Kipevu Primary School 4th day

Kenya is warm and humid, however, today it was rainging and it was cold. WE got to teach the kids and participate during class time. We did not get to organize the Library much, only for a couple of minutes. Today was mainly focused on interacting with the students, it was fun, i got to know who my pen pal is and Alison's as well. I can't wait for tomorrow. =)



So after a very long day of travelling, switching airplanes, losing luggage, we finally arrived where we've been wanting to for the past 5 months. Coming out of the Mombasa airport was a group of children, teachers and parents who are all apart of Kipevu Primary School. That alone struck all of us. It was something none of us had even expected! We all just stood there with great big smiles on our faces, looking at the children and the people of Mombasa, not knowing anything about them but yet knowing everything.


So, first couple of days here = Success! With many warm welcomings, plenty of overdone and duplicated speeches and more importantly a very friendly people we have made it!

First Day!

Wow! I can't believe it has only been two days. All in one day we have done so much and seen so much it feels like a lifetime.
The whole process of getting here was an adventure in and of itself. 9 hours x 2 with the first two legs, and then a hop to Mombasa, where we saw monkeys as we got off the plane.
There is so much to say and remark about culture differences, but I think those are best explained with personal experience, as they are verbalised in a very unique manner depending on the individual.

Day 1.5

Hey everyone!

Hope school/ exams/ camp went well for you students and if you are a teacher I hope marking and report cards went well :)

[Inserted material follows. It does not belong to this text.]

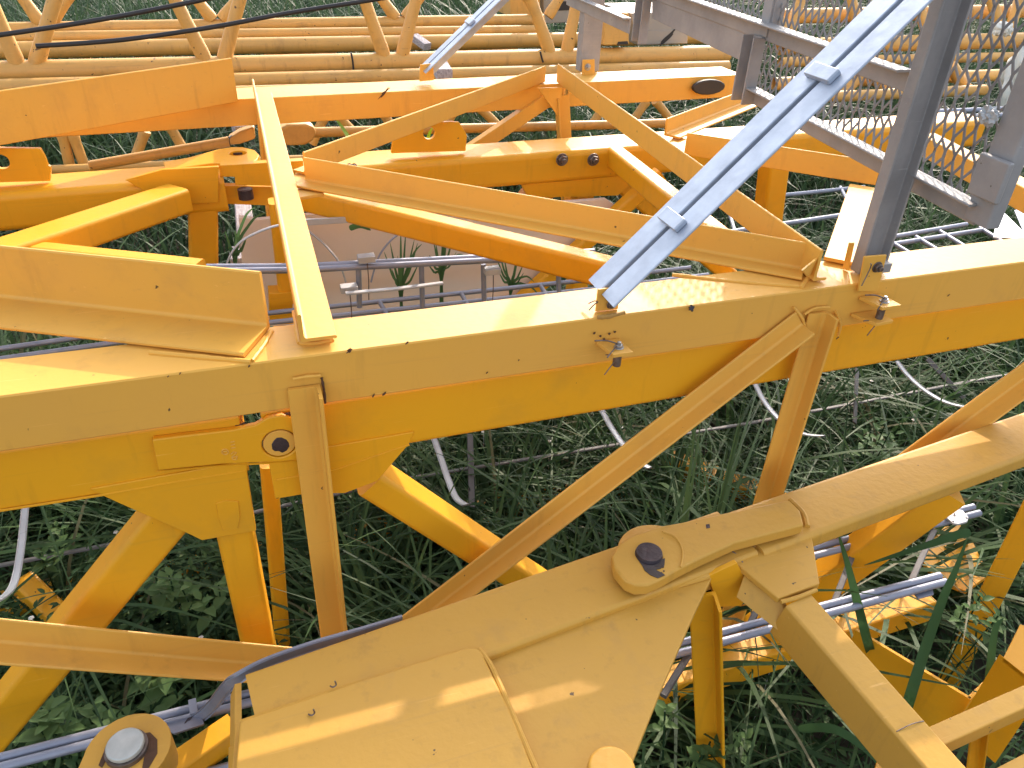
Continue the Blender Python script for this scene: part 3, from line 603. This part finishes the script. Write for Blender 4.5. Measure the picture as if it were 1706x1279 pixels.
strap('hoop_bar', [Y(500, 371, Yl+.1), Y(586, 366, Yl+.1)], .018, .006, (0, 1, 0), 'white', l2_)
strap('hoop_bar', [Y(576, 489, Yl-.05), Y(655, 482, Yl-.05), Y(738, 472, Yl-.05)], .016, .006, (0, 0, 1), 'white', l2_)
for a, b in ((612, 439), (822, 459), (583, 489)):
    p = Y(a, b, Yl-.035); o = plate('clamp', [p+X*-.024, p+X*.024, p+X*.024+ZZ*.018, p+X*-.024+ZZ*.018], (0, .03, 0), 'white', l2_, bev=.002)
    cotter('clamp_wire', p, [(-.004, -.005, -.11)], .0016, o)
# safety cage lying in the grass below the near chord
cg = thing('ladder_cage', 'ladder cage of pale curved straps on a grey bar, lying below the near chord', 'ladder cage', (.6, 1.7, .2))
zr = .42
strap('bar', [Z(-40, 950, zr), Z(180, 908, zr), Z(680, 797, zr), Z(1250, 705, zr), Z(1720, 616, zr)], .032, .006, V((0, .55, 1)), 'shaded_bar', cg)
def hoop(pts, m='white'):
    strap('hoop', smooth(pts, 6), .003, .018, X, m, cg)
def hz(x, px): return [onpl(a, b, (x, 0, 0), (1, 0, 0)) for a, b in px]
for px in ([(42, 846), (36, 905), (28, 955), (16, 985), (-12, 1006)], [(722, 728), (735, 765), (748, 803), (760, 830), (776, 842)], [(1003, 684), (1018, 712), (1040, 744), (1062, 768), (1082, 780)], [(1258, 640), (1274, 670), (1300, 700), (1336, 722), (1372, 727)], [(1494, 602), (1512, 625), (1540, 650), (1575, 670), (1615, 680)]):
    x0 = Z(px[0][0], px[0][1], .62).x; hoop(hz(x0, px))
for a, b in (((783, 724), (786, 845)), ((1428, 615), (1424, 705)), ((1545, 598), (1606, 664))):
    flat('upright', [Z(*a, .50), Z(*b, .40)], .02, .006, (0, -1, .3), 'shaded_bar', cg)
# ================================================================== background: tube trusses, tie bars, odds and ends
def ttruss(label, chords, legs, base, r_leg, group='stacked yellow tube trusses', caps=True, rc=None):
    t = thing('tube_truss', label, 'truss', base, group)
    for p0, p1, r in chords:
        bm = bmesh.new(); p0, p1 = V(p0), V(p1); d = (p1-p0).normalized()
        sweep(bm, [p0, p1], Op(r, 20), ZZ, closed_ends=False)
        sweep(bm, [p1, p1-d*.25], Op(r*.84, 20), ZZ, closed_ends=False)     # the open bore at the end
        a = [v for v in bm.verts]; o = fin('chord', bm, 'tube', t)
    for a, b in legs:
        a, b = V(a), V(b); L_ = (b-a).length
        bm = bmesh.new(); pts = [a+(b-a)*k for k in (0, .06, .14, .25, 1)]
        sweep(bm, pts, Op(r_leg, 14), (0, 1, 0), scales=[1.1, 1.18, 1.1, 1, 1]); fin('lacing', bm, 'tube', t)
    return t
Y1 = 4.2
chords = [(Y(-500, 133, Y1), Y(1212, 90, Y1), .048), (Y(-500, 160, Y1-.1), Y(1212, 112, Y1-.1), .036)]
legs = []
for fx, fy, lx, rx in ((45, 97, -18, 92), (358, 90, 290, 400), (655, 82, 606, 694), (930, 74, 884, 962), (-250, 104, -330, -210)):
    f = Y(fx-12, fy, Y1); k = (fy-0)/1.0
    def up_leg(x0, xt):
        a = Y(x0, fy+14, Y1); b = Y(xt, -4, Y1); return a, a+(b-a)*2.6
    legs += [up_leg(fx-14, lx), up_leg(fx+14, rx)]
ttruss('nearest yellow tube truss, its V-shaped lacing rising from the thick pipe behind the far chord', chords, legs, Y(600, 100, Y1), .030)
Y2_ = 5.3
chords = [(Y(-500, 58, Y2_), Y(905, 33, Y2_), .036), (Y(-500, 70, Y2_-.1), Y(900, 50, Y2_-.1), .030), (Y(-400, 92, Y2_-.2), Y(1180, 62, Y2_-.2), .045)]
legs = []
for fx, fy, dx in ((362, 33, 45), (667, 30, 40), (75, 38, 45), (905, 28, 34)):
    for s in (-1, 1):
        a = Y(fx+s*8, fy, Y2_); b = Y(fx+s*dx*1.0, -14, Y2_); legs.append((a, a+(b-a)*2.4))
legs += [(Y(158, 74, Y2_-.02), Y(270, 92, Y2_-.02)), (Y(560, 63, Y2_-.02), Y(440, 92, Y2_-.02)), (Y(560, 90, Y2_-.02), Y(470, 95, Y2_-.02)), (Y(640, 66, Y2_-.02), Y(860, 86, Y2_-.02)), (Y(20, 80, Y2_-.02), Y(150, 88, Y2_-.02))]
ttruss('second yellow tube truss, thinner pipes partly hidden behind the nearest one', chords, legs, Y(600, 60, Y2_), .032)
# lower tube truss whose lacing shows under the far chord
Y3 = 3.75
chords = [(Y(-300, 300, Y3-.1), Y(1300, 232, Y3-.1), .02), (Y(-300, 175, Y3), Y(1250, 131, Y3), .03)]
legs = [(Y(a, b, Y3), Y(c, d, Y3)) for a, b, c, d in ((104, 222, 118, 285), (120, 222, 146, 290), (242, 218, 226, 262), (283, 210, 306, 250), (540, 195, 520, 240), (560, 190, 590, 222), (760, 180, 740, 215), (800, 180, 830, 210), (1078, 168, 1052, 205), (1092, 168, 1117, 200), (1010, 172, 985, 210), (695, 180, 672, 216), (640, 190, 655, 220))]
ttruss('lowest yellow tube truss, seen through the gap under the far chord', chords, legs, Y(500, 220, Y3), .022)
tb = thing('tie_bar', 'yellow tie bar running along behind the far box chord with a forged end', 'tie bar', Y(700, 220, 3.2))
tube('bar', [Y(520, 221, 3.2), Y(1170, 204, 3.2)], .020, 'tube', tb, 14)
plate('forged_end', [Y(a, b, 3.16) for a, b in ((464, 216), (478, 208), (510, 207), (524, 212), (527, 222), (522, 236), (508, 243), (478, 244), (466, 238))], (0, .07, 0), 'tube', tb, bev=.012)
tb = thing('tie_bar', 'yellow tie bar sloping up to the first cross member, left of it', 'tie bar', Y(300, 250, 2.95))
tube('bar', [Y(150, 277, 2.95), Y(382, 236, 2.95)], .018, 'tube', tb, 14); plate('forged_end', [Y(a, b, 2.92) for a, b in ((380, 231), (400, 219), (424, 211), (426, 232), (400, 241), (382, 243))], (0, .05, 0), 'tube', tb, bev=.008)
strap('wire_tie', smooth([Y(384, 244, 2.9), Y(382, 232, 2.9), Y(386, 226, 2.92), Y(381, 229, 2.9)], 4), .003, .003, (0, 1, 0), 'cable', tb)
# cables slung across the stack
for lab, px in (('upper black cable slung across the tube trusses', [(-40, 64), (85, 46), (200, 27), (317, 4), (420, -18)]), ('lower black cable slung across the tube trusses', [(60, 77), (200, 67), (350, 46), (480, 22), (620, 0), (700, -14)])):
    tag(tube('cable', smooth([Y(a, b, 3.95) for a, b in px], 5), .010, 'cable', None, 10), lab, 'cable')
for i, px in enumerate(([(585, 88), (588, 105), (590, 128), (594, 141)], [(900, 86), (903, 98), (905, 104)])):
    tag(tube('wire_tie', smooth([Y(a, b, Y1-.06) for a, b in px], 4), .005, 'cable', None, 8), ('long thin wire hanging over the thick pipe, left of the small brace', 'short thin wire hanging over the thick pipe, left of the far guardrail post')[i], 'wire')
# beige sheet, timbers, cabinet, orange block, pale sheet
bt = plate('sheet', [Y(a, b, 2.34) for a, b in ((398, 362), (430, 366), (556, 354), (700, 352), (900, 340), (1010, 332), (1040, 352), (905, 470), (880, 525), (420, 545), (405, 470))], (0, .02, 0), 'beige', None, bev=.002)
tag(bt, 'large plain beige sheet standing in the plants behind the hoop', 'sheet')
def timber(label, p, q, wd, h): 
    o = beam('timber', p, q, Bp(wd, h, .004, n=2), 'timber', None, bev=0); return tag(o, label, 'timber', 'weathered timbers')
timber('grey weathered timber hanging out below the far pin joint', Z(411, 405, 1.0), Z(402, 312, 1.0), .058, .035)
timber('short stub of grey timber low behind the left web post', Z(399, 441, .8), Z(396, 420, .8), .06, .05)
timber('pale timber end below the far pipes, beside the small brace', Y(741, 126, 3.3), Y(728, 103, 3.6), .065, .05)
timber('small grey timber between the tube trusses', Y(712, 78, 4.9), Y(690, 62, 5.0), .06, .04)
timber('white timber end by the first cross member, above the tie bar', Y(405, 222, 3.05), Y(396, 207, 3.2), .05, .05)
cb = thing('cabinet', 'grey steel cabinet with black scratches behind the mesh guardrail', 'cabinet', Y(1110, 78, 4.3))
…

Two days ago we landed in Amsterdam and spent a few amazing hours wandering and exploring the magical city. Yesterday we landed in Nairobi then made our way to Mombasa by a smaller plane.


3 days left!
As packing wraps up and forms are coming in, conceptualizing the trip has become harder and harder. I look forward to the 6 hr layover in Amsterdam when things will truly set in perhaps. Until then, I focus on IAs, Labs, Projects, Papers, and school-- because when we are there the project will be our life.
People have started to ask about summer plans-- I honestly haven't thought about it past June 4th... maybe I'll have a better idea when I get back!


I bought some nice looking used books today on Main street from the used book store near my apartment.  Many are hard-covers and small, so they should withstand use in a primary school of 900 students--I hope!

30 Days until take-off

Meeran knocked on my office door today to ask some questions about the upcoming sleep-over and as she was leaving she had to add, with a huge grin, that there are only 30 days left until we leave.

So exciting!

Mr. Campanella, Ms. Jenkins, Meeran, Sebastian, Alina, Sophia, Geneva, Fion, Bhanesha, Megan and I will actually get to meet the staff and students at Kipevu Primary School.  We will see the wall first-hand and participate in an amazing IB experience.


 We speak the languages of the western world. In school, more and more, students learn not only their first language, but also a second, and sometimes a third. In primary school and secondary school, however, generally we only learn Romantic or Germanic languages.... and sometimes Asian languages like Mandarin, Cantonese, or Japanese. How often do you hear of a student taking Swahili as a second language? Or Zulu? Or Afrikaans? Or Amharic?